## Start TASK INPUT

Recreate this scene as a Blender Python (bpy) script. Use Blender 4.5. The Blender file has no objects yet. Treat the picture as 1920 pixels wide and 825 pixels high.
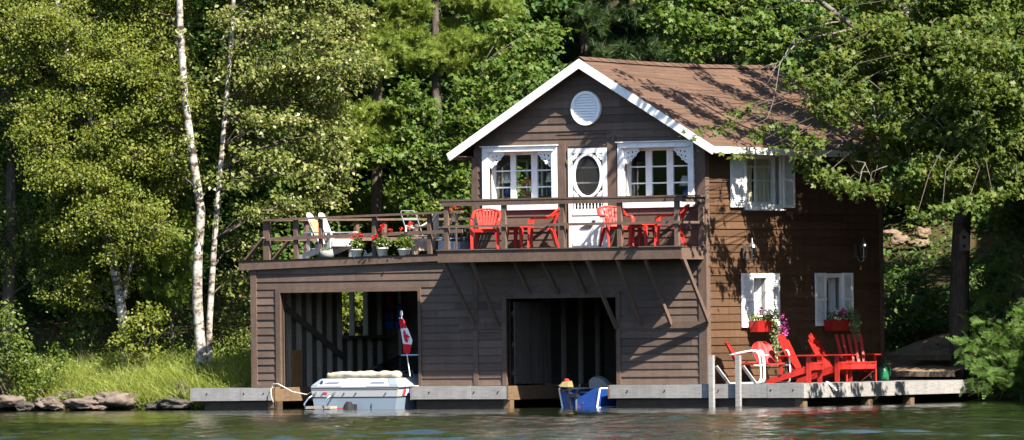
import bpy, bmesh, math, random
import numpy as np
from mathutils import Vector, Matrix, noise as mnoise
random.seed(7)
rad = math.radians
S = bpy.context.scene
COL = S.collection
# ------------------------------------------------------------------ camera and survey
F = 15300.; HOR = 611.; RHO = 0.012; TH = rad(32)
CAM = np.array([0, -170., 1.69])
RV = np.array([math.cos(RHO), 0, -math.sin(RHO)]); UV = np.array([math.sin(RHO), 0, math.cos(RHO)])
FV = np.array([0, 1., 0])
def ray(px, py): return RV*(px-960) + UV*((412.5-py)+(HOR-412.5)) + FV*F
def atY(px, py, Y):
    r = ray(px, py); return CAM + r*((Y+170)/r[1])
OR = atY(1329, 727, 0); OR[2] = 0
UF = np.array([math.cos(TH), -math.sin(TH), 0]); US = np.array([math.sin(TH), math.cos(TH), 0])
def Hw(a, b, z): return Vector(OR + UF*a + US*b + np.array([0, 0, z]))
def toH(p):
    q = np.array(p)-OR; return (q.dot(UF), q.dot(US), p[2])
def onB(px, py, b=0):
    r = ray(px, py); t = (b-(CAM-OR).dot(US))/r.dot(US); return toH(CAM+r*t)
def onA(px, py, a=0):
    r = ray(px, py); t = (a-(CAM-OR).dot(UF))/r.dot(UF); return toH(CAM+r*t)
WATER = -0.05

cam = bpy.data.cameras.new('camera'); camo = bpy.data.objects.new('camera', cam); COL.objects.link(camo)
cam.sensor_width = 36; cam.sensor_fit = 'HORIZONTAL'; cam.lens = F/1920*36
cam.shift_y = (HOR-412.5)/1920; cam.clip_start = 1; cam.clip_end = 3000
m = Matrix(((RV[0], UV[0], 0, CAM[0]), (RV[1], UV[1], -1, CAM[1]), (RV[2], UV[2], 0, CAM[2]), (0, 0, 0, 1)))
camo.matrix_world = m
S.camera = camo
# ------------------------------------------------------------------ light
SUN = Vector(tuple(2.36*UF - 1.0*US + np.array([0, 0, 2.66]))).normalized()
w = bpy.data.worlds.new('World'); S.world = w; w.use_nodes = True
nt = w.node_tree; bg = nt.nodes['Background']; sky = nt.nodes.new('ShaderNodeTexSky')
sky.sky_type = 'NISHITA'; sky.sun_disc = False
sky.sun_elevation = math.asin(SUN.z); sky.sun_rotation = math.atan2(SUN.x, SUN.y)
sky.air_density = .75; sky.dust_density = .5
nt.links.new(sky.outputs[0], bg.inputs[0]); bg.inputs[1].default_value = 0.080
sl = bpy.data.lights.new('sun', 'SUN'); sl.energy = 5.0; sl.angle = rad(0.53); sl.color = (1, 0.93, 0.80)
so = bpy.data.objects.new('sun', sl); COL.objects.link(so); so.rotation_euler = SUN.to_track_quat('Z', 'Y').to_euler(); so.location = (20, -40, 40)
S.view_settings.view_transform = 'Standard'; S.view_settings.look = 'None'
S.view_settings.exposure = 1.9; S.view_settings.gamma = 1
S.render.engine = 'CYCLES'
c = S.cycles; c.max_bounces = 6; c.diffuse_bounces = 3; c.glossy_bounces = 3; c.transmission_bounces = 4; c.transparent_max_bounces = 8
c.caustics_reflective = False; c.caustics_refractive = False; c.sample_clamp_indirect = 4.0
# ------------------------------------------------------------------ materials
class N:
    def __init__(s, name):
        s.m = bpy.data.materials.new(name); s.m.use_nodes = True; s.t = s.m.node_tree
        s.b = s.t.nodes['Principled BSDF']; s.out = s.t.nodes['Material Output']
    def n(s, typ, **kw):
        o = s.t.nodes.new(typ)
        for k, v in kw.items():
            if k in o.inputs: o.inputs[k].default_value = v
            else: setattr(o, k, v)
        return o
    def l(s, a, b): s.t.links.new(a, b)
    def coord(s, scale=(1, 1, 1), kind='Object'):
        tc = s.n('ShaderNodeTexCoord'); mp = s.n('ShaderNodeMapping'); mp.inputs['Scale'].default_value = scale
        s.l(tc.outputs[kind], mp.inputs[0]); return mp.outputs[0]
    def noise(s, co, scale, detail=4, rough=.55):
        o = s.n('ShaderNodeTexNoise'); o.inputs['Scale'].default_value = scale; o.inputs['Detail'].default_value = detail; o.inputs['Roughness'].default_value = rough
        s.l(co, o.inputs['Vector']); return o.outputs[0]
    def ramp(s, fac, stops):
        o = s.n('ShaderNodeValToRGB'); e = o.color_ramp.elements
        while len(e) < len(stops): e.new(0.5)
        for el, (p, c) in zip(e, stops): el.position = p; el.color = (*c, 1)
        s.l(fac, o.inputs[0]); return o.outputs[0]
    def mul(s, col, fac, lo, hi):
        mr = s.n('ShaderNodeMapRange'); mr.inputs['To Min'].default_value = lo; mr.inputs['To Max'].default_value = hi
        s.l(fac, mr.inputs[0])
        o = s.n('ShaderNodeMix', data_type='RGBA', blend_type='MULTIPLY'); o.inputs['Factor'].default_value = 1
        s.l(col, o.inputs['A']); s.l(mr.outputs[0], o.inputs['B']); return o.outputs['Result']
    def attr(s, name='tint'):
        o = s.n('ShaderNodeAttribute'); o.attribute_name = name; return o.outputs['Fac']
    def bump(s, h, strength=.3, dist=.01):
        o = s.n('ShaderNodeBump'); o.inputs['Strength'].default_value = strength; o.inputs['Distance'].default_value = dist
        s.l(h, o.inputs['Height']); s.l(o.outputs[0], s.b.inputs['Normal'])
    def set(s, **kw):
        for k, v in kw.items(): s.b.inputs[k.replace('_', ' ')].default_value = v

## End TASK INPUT
## Start TASK INPUT

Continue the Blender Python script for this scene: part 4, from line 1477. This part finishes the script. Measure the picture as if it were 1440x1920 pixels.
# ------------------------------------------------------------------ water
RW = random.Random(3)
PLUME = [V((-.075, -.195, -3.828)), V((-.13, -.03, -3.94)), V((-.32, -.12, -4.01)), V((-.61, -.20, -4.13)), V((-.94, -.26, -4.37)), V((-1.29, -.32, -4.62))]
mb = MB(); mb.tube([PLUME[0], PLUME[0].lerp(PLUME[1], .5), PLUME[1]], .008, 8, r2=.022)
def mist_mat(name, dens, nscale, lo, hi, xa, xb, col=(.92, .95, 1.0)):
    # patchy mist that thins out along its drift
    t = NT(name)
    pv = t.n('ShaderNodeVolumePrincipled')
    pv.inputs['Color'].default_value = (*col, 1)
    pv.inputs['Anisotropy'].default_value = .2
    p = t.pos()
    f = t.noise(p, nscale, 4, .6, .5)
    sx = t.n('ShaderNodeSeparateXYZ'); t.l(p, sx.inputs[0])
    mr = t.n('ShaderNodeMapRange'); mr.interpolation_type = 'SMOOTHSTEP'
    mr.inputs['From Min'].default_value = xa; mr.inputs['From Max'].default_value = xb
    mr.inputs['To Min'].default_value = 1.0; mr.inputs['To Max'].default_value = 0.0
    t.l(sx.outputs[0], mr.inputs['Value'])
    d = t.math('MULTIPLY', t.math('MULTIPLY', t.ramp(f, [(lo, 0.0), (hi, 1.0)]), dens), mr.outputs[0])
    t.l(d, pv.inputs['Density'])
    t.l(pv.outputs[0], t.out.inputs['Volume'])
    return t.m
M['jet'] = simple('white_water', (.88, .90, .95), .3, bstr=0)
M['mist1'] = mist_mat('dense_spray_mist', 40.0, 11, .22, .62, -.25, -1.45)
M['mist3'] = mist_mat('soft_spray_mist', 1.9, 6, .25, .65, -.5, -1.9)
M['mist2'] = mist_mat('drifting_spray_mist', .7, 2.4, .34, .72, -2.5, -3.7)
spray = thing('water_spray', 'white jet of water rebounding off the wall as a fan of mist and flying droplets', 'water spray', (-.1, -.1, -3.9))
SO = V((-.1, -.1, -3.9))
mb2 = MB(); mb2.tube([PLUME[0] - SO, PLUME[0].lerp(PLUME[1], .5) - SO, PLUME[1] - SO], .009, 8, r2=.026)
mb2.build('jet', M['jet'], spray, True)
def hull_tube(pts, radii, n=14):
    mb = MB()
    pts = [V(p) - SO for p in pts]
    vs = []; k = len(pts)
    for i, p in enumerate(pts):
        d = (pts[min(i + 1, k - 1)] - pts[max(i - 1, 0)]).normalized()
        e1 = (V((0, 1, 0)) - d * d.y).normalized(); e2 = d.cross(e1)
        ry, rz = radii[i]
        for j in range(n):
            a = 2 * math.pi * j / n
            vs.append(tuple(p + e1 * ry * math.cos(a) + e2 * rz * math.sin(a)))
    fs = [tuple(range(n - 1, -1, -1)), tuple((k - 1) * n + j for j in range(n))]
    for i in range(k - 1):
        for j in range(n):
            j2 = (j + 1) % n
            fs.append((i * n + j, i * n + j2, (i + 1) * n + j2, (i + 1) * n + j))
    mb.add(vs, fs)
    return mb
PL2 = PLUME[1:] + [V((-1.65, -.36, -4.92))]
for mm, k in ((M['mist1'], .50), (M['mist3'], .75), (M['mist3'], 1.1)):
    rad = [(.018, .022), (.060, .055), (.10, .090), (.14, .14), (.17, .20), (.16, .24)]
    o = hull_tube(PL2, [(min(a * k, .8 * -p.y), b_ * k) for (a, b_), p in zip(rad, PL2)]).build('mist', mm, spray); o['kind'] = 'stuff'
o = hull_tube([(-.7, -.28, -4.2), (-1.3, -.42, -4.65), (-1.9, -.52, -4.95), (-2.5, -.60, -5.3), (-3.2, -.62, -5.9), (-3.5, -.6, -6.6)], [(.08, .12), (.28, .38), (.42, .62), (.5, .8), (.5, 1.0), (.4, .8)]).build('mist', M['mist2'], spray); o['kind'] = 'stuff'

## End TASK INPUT

▸ SHORT PROBLEM
Using the data above, which lines fall from the one with "Recreate this scene" through the one with "WATER = -0.05"? Repeat them exactly, ends included, minus any pictures.

▸ PROBLEM SOLUTION
Recreate this scene as a Blender Python (bpy) script. Use Blender 4.5. The Blender file has no objects yet. Treat the picture as 1920 pixels wide and 825 pixels high.
import bpy, bmesh, math, random
import numpy as np
from mathutils import Vector, Matrix, noise as mnoise
random.seed(7)
rad = math.radians
S = bpy.context.scene
COL = S.collection
# ------------------------------------------------------------------ camera and survey
F = 15300.; HOR = 611.; RHO = 0.012; TH = rad(32)
CAM = np.array([0, -170., 1.69])
RV = np.array([math.cos(RHO), 0, -math.sin(RHO)]); UV = np.array([math.sin(RHO), 0, math.cos(RHO)])
FV = np.array([0, 1., 0])
def ray(px, py): return RV*(px-960) + UV*((412.5-py)+(HOR-412.5)) + FV*F
def atY(px, py, Y):
    r = ray(px, py); return CAM + r*((Y+170)/r[1])
OR = atY(1329, 727, 0); OR[2] = 0
UF = np.array([math.cos(TH), -math.sin(TH), 0]); US = np.array([math.sin(TH), math.cos(TH), 0])
def Hw(a, b, z): return Vector(OR + UF*a + US*b + np.array([0, 0, z]))
def toH(p):
    q = np.array(p)-OR; return (q.dot(UF), q.dot(US), p[2])
def onB(px, py, b=0):
    r = ray(px, py); t = (b-(CAM-OR).dot(US))/r.dot(US); return toH(CAM+r*t)
def onA(px, py, a=0):
    r = ray(px, py); t = (a-(CAM-OR).dot(UF))/r.dot(UF); return toH(CAM+r*t)
WATER = -0.05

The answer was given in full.